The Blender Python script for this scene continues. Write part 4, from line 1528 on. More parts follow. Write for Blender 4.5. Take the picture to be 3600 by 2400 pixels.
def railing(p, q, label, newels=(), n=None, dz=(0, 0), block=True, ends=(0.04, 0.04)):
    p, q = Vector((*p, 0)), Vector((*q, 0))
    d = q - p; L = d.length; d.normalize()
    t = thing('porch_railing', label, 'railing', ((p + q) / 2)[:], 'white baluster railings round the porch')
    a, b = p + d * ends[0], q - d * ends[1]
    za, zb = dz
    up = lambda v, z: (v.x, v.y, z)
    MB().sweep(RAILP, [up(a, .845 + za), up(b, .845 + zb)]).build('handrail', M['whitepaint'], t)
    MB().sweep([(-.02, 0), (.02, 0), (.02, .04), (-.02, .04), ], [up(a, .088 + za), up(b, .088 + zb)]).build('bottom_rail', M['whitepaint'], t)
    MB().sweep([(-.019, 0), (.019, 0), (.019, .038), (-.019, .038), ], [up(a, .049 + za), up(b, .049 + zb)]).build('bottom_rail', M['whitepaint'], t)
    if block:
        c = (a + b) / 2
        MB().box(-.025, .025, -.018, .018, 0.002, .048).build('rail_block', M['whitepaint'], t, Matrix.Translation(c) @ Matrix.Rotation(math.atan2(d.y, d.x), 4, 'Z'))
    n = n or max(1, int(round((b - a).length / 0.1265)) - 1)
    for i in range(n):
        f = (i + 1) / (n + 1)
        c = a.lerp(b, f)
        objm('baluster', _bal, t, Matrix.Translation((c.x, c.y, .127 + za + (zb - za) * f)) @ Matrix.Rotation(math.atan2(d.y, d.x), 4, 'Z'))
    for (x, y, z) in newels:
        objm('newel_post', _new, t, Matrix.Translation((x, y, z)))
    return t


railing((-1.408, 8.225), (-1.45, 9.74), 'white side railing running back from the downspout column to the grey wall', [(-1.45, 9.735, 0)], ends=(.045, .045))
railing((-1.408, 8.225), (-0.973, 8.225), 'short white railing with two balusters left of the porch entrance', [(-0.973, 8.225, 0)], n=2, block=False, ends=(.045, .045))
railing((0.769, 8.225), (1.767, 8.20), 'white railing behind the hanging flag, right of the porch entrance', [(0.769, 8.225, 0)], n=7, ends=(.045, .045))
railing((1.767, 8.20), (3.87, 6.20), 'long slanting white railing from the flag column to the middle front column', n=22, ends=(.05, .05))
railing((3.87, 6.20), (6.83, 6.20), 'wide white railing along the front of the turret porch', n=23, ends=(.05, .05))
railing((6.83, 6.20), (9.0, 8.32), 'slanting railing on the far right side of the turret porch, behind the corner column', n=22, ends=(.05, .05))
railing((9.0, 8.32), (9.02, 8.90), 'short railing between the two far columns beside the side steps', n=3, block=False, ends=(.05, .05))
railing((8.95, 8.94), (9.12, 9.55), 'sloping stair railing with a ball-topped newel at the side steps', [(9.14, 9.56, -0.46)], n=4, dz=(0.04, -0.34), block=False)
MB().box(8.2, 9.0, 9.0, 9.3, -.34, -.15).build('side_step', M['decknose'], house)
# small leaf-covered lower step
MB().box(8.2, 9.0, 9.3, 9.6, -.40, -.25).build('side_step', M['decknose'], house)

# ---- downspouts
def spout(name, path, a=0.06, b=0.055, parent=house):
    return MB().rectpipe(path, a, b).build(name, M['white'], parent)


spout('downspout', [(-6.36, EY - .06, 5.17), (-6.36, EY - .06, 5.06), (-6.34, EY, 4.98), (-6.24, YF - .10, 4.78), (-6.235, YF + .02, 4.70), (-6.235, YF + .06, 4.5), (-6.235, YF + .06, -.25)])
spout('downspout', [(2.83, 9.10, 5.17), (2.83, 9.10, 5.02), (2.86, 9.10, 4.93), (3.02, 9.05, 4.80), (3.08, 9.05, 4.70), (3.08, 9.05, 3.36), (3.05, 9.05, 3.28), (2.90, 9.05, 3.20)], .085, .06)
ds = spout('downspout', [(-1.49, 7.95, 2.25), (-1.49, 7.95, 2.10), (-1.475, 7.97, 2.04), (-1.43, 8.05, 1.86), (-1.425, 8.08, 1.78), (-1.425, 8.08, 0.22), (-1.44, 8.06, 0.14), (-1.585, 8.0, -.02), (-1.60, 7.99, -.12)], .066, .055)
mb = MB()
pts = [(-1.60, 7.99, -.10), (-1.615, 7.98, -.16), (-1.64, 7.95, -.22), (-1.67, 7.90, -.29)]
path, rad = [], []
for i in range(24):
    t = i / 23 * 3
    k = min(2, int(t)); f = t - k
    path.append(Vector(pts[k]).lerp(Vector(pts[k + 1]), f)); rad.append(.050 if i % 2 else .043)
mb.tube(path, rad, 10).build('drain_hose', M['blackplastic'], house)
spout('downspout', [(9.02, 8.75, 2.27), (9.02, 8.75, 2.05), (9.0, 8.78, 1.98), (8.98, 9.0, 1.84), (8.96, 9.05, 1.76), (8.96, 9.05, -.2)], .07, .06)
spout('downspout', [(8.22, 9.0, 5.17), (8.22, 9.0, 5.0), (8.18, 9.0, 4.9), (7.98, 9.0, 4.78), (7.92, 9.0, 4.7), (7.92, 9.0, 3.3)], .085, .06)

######

### Directions
Reproduce the data shown above exactly.

### Written response
The Blender Python script for this scene continues. Write part 4, from line 1528 on. More parts follow. Write for Blender 4.5. Take the picture to be 3600 by 2400 pixels.
def railing(p, q, label, newels=(), n=None, dz=(0, 0), block=True, ends=(0.04, 0.04)):
    p, q = Vector((*p, 0)), Vector((*q, 0))
    d = q - p; L = d.length; d.normalize()
    t = thing('porch_railing', label, 'railing', ((p + q) / 2)[:], 'white baluster railings round the porch')
    a, b = p + d * ends[0], q - d * ends[1]
    za, zb = dz
    up = lambda v, z: (v.x, v.y, z)
    MB().sweep(RAILP, [up(a, .845 + za), up(b, .845 + zb)]).build('handrail', M['whitepaint'], t)
    MB().sweep([(-.02, 0), (.02, 0), (.02, .04), (-.02, .04), ], [up(a, .088 + za), up(b, .088 + zb)]).build('bottom_rail', M['whitepaint'], t)
    MB().sweep([(-.019, 0), (.019, 0), (.019, .038), (-.019, .038), ], [up(a, .049 + za), up(b, .049 + zb)]).build('bottom_rail', M['whitepaint'], t)
    if block:
        c = (a + b) / 2
        MB().box(-.025, .025, -.018, .018, 0.002, .048).build('rail_block', M['whitepaint'], t, Matrix.Translation(c) @ Matrix.Rotation(math.atan2(d.y, d.x), 4, 'Z'))
    n = n or max(1, int(round((b - a).length / 0.1265)) - 1)
    for i in range(n):
        f = (i + 1) / (n + 1)
        c = a.lerp(b, f)
        objm('baluster', _bal, t, Matrix.Translation((c.x, c.y, .127 + za + (zb - za) * f)) @ Matrix.Rotation(math.atan2(d.y, d.x), 4, 'Z'))
    for (x, y, z) in newels:
        objm('newel_post', _new, t, Matrix.Translation((x, y, z)))
    return t


railing((-1.408, 8.225), (-1.45, 9.74), 'white side railing running back from the downspout column to the grey wall', [(-1.45, 9.735, 0)], ends=(.045, .045))
railing((-1.408, 8.225), (-0.973, 8.225), 'short white railing with two balusters left of the porch entrance', [(-0.973, 8.225, 0)], n=2, block=False, ends=(.045, .045))
railing((0.769, 8.225), (1.767, 8.20), 'white railing behind the hanging flag, right of the porch entrance', [(0.769, 8.225, 0)], n=7, ends=(.045, .045))
railing((1.767, 8.20), (3.87, 6.20), 'long slanting white railing from the flag column to the middle front column', n=22, ends=(.05, .05))
railing((3.87, 6.20), (6.83, 6.20), 'wide white railing along the front of the turret porch', n=23, ends=(.05, .05))
railing((6.83, 6.20), (9.0, 8.32), 'slanting railing on the far right side of the turret porch, behind the corner column', n=22, ends=(.05, .05))
railing((9.0, 8.32), (9.02, 8.90), 'short railing between the two far columns beside the side steps', n=3, block=False, ends=(.05, .05))
railing((8.95, 8.94), (9.12, 9.55), 'sloping stair railing with a ball-topped newel at the side steps', [(9.14, 9.56, -0.46)], n=4, dz=(0.04, -0.34), block=False)
MB().box(8.2, 9.0, 9.0, 9.3, -.34, -.15).build('side_step', M['decknose'], house)
# small leaf-covered lower step
MB().box(8.2, 9.0, 9.3, 9.6, -.40, -.25).build('side_step', M['decknose'], house)

# ---- downspouts
def spout(name, path, a=0.06, b=0.055, parent=house):
    return MB().rectpipe(path, a, b).build(name, M['white'], parent)


spout('downspout', [(-6.36, EY - .06, 5.17), (-6.36, EY - .06, 5.06), (-6.34, EY, 4.98), (-6.24, YF - .10, 4.78), (-6.235, YF + .02, 4.70), (-6.235, YF + .06, 4.5), (-6.235, YF + .06, -.25)])
spout('downspout', [(2.83, 9.10, 5.17), (2.83, 9.10, 5.02), (2.86, 9.10, 4.93), (3.02, 9.05, 4.80), (3.08, 9.05, 4.70), (3.08, 9.05, 3.36), (3.05, 9.05, 3.28), (2.90, 9.05, 3.20)], .085, .06)
ds = spout('downspout', [(-1.49, 7.95, 2.25), (-1.49, 7.95, 2.10), (-1.475, 7.97, 2.04), (-1.43, 8.05, 1.86), (-1.425, 8.08, 1.78), (-1.425, 8.08, 0.22), (-1.44, 8.06, 0.14), (-1.585, 8.0, -.02), (-1.60, 7.99, -.12)], .066, .055)
mb = MB()
pts = [(-1.60, 7.99, -.10), (-1.615, 7.98, -.16), (-1.64, 7.95, -.22), (-1.67, 7.90, -.29)]
path, rad = [], []
for i in range(24):
    t = i / 23 * 3
    k = min(2, int(t)); f = t - k
    path.append(Vector(pts[k]).lerp(Vector(pts[k + 1]), f)); rad.append(.050 if i % 2 else .043)
mb.tube(path, rad, 10).build('drain_hose', M['blackplastic'], house)
spout('downspout', [(9.02, 8.75, 2.27), (9.02, 8.75, 2.05), (9.0, 8.78, 1.98), (8.98, 9.0, 1.84), (8.96, 9.05, 1.76), (8.96, 9.05, -.2)], .07, .06)
spout('downspout', [(8.22, 9.0, 5.17), (8.22, 9.0, 5.0), (8.18, 9.0, 4.9), (7.98, 9.0, 4.78), (7.92, 9.0, 4.7), (7.92, 9.0, 3.3)], .085, .06)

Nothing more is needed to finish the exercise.